Preface
This post may be quite long, however I wanted my question to be as complete as possible so please bear with me.
Suppose $M \subseteq \mathbb{R}^k$ and $N \subseteq \mathbb{R}^l$ are two smooth manifolds of dimensions $m$ and $n$ respectively, and let $f : M \to N$ be a smooth mapping between these two manifolds, and let $x \in M$.
Definition $(1)$ - As a map between tangent spaces
The derivative of $f$ at $x$ is the a linear transformation of the tangent spaces $$df_x : TM_x \to TN_{f(x)}$$
Now we know the following is true:
Suppose $\phi : U \subseteq \mathbb{R}^m \to M$ is a parameterization of a neighbourhood $\phi[U]$ of $x$, with $\phi(u) =x$ for some $u \in U$, and similarly suppose $\psi : V \subseteq \mathbb{R}^n \to N$ is a parameterization of a neighbourhood $\psi[V]$ of $f(x)$, with $\psi(v) =f(x)$ for some $v \in V$.
Then taking derivatives we obtain $d\phi_u : \mathbb{R}^m \to \mathbb{R}^k$ and $d\psi_v : \mathbb{R}^n \to \mathbb{R}^l$, and we have $$TM_x = d\phi_u[\mathbb{R}^m] \ \ \text{ and } \ \ d\psi_v[\mathbb{R}^n] = TN_{f(x)}$$ and it follows that $TM_x \cong \mathbb{R}^m$ and $TN_{f(x)} \cong \mathbb{R}^n$.
Definition $(2)$ - Assigning directional derivatives
However the other definition of the derivative can be defined as follows. Now we don't know if $M$ is open or not in $\mathbb{R}^k$. So we have two cases to look at
Case 1: $M$ is open in $\mathbb{R}^k$
The derivative of $f$ in the direction $h \in \mathbb{R}^k$, taken at the point $x \in M$ is defined by the conventional limit $$df_x(h) = \lim_{t \to 0} \frac{f(x + th) - f(x)}{t}$$
Now with $x$ fixed, we define $$df_x : \mathbb{R^k} \to \mathbb{R^l}$$ by assigning to each vector $h \in \mathbb{R}^k$ the directional derivative $df_x(h) \in \mathbb{R}^l$, this map is called the derivative of $f$ at $x$.

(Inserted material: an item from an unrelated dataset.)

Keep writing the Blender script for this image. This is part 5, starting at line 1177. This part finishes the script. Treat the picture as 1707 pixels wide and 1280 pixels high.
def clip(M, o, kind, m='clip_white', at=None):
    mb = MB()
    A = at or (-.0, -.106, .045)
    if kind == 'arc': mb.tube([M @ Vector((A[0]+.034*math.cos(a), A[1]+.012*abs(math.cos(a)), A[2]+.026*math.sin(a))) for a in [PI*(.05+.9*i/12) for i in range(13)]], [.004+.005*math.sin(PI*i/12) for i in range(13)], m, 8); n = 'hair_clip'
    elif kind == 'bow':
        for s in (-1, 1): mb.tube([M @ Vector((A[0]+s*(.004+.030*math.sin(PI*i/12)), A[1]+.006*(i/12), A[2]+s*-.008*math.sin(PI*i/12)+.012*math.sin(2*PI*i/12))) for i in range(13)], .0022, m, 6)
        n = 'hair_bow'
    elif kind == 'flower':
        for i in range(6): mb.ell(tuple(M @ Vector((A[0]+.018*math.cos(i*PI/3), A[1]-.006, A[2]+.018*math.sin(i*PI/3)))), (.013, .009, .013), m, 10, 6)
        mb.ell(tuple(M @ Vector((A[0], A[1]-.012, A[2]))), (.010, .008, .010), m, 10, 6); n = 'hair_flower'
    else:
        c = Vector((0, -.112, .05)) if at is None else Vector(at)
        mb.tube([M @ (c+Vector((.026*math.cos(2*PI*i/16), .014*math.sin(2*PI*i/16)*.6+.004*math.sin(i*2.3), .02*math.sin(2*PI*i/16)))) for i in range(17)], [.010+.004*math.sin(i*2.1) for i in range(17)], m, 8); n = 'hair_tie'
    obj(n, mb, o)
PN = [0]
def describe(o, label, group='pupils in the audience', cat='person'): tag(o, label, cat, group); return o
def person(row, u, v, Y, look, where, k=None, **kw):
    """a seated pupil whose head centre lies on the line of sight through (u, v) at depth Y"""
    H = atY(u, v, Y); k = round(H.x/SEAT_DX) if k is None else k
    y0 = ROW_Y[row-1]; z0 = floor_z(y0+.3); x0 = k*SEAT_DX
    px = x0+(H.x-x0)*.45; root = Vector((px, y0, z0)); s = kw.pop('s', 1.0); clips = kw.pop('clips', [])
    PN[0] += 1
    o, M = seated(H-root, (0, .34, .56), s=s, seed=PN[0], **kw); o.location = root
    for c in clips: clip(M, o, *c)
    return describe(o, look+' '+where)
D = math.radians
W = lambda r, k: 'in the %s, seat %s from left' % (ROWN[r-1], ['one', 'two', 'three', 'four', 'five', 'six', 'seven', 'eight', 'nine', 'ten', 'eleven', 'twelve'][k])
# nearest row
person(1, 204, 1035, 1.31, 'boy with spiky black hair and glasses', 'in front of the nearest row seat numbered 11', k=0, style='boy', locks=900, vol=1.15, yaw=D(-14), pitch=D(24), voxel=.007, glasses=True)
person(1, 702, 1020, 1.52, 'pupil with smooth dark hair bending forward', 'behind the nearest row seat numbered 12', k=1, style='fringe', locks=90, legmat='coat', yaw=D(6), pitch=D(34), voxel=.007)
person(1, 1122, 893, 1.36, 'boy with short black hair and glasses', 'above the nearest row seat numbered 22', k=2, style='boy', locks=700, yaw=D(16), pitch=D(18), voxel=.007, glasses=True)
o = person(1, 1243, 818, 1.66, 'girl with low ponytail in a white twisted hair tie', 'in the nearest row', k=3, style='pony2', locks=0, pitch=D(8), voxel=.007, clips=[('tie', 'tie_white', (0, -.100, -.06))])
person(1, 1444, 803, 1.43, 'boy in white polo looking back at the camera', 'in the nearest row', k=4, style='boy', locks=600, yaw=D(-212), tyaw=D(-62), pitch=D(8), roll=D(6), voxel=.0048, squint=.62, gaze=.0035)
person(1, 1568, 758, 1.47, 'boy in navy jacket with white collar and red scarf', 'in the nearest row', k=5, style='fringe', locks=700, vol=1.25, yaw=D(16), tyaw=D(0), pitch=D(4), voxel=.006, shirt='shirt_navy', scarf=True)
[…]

Case 2: $M$ is not open in $\mathbb{R}^k$
We do know that $f$ is smooth, hence for each $x \in M$, there is an open set $W \subseteq \mathbb{R}^k$ and a smooth map $F : W \to \mathbb{R}^l$, such that $F = f$ on $W \cap M$
In this case I'm not even sure how one defines the derivative of $f$ at $x$
Now in Case 1 above, clearly $\mathbb{R}^m \not\cong \mathbb{R}^k$ and $\mathbb{R}^n \not\cong \mathbb{R}^l$, unless $m = k$ and $n = l$, so how can the two definitons of the derivative of $f$ at $x$ agree for this case.
Furthermore I'm not even sure how Case 2 one can define the derivative of $f$ at $x$.
So how can one prove that the two definitions of the derivative are equivalent?
This is not a full answer but here we go anyway:
The main problem when defining the differential of a map $f \colon M \to N$ is, that if $M$ and $N$ are not embedded in some Euclidean space, we actually don't know how to differentiate a map as we are used to in calculus. But differentiation is a local property and thus there is quite a natural way how to define $df_x \colon TM_x \to TN_{f(x)}$:
Take a chart $\varphi \colon U \to \varphi(U) \subset \mathbb{R}^n$ around $x \in U \subset M$ and analogously a chart $\psi \colon V \to \psi(V) \subset \mathbb{R}^n$ around $f(x) \in V \subset N$. By definition (1) of the tangent space, the differentials $$d\varphi_x \colon TM_x \to \mathbb{R}^n, \; d\psi_{f(x)} \colon TN_{f(x)} \to \mathbb{R}^m$$ are vector space isomorphisms. Observe that the map $$\psi \circ f \circ \varphi^{-1} \colon \mathbb{R}^n \to \mathbb{R}^m$$ is real valued, in particular we can define the differential $$d(\psi \circ f \circ \varphi^{-1})_{\varphi(x)}$$ as in definition (2). Now let us cheat a little bit and assume that in this setting the chain rule still holds, then we will get the following: $$d(\psi \circ f \circ \varphi^{-1})_{\varphi(x)}=d\psi_{f(x)} \circ df_x \circ d(\varphi^{-1})_{\varphi(x)}=d\psi_{f(x)} \circ df_x \circ (d\varphi_{x})^{-1}.$$ Thus $df_x$ is uniquely determined by the differential of $f$ in local coordinates. There are obviously quite a few things I didn't fully explained, but first let me see if this was any helpful.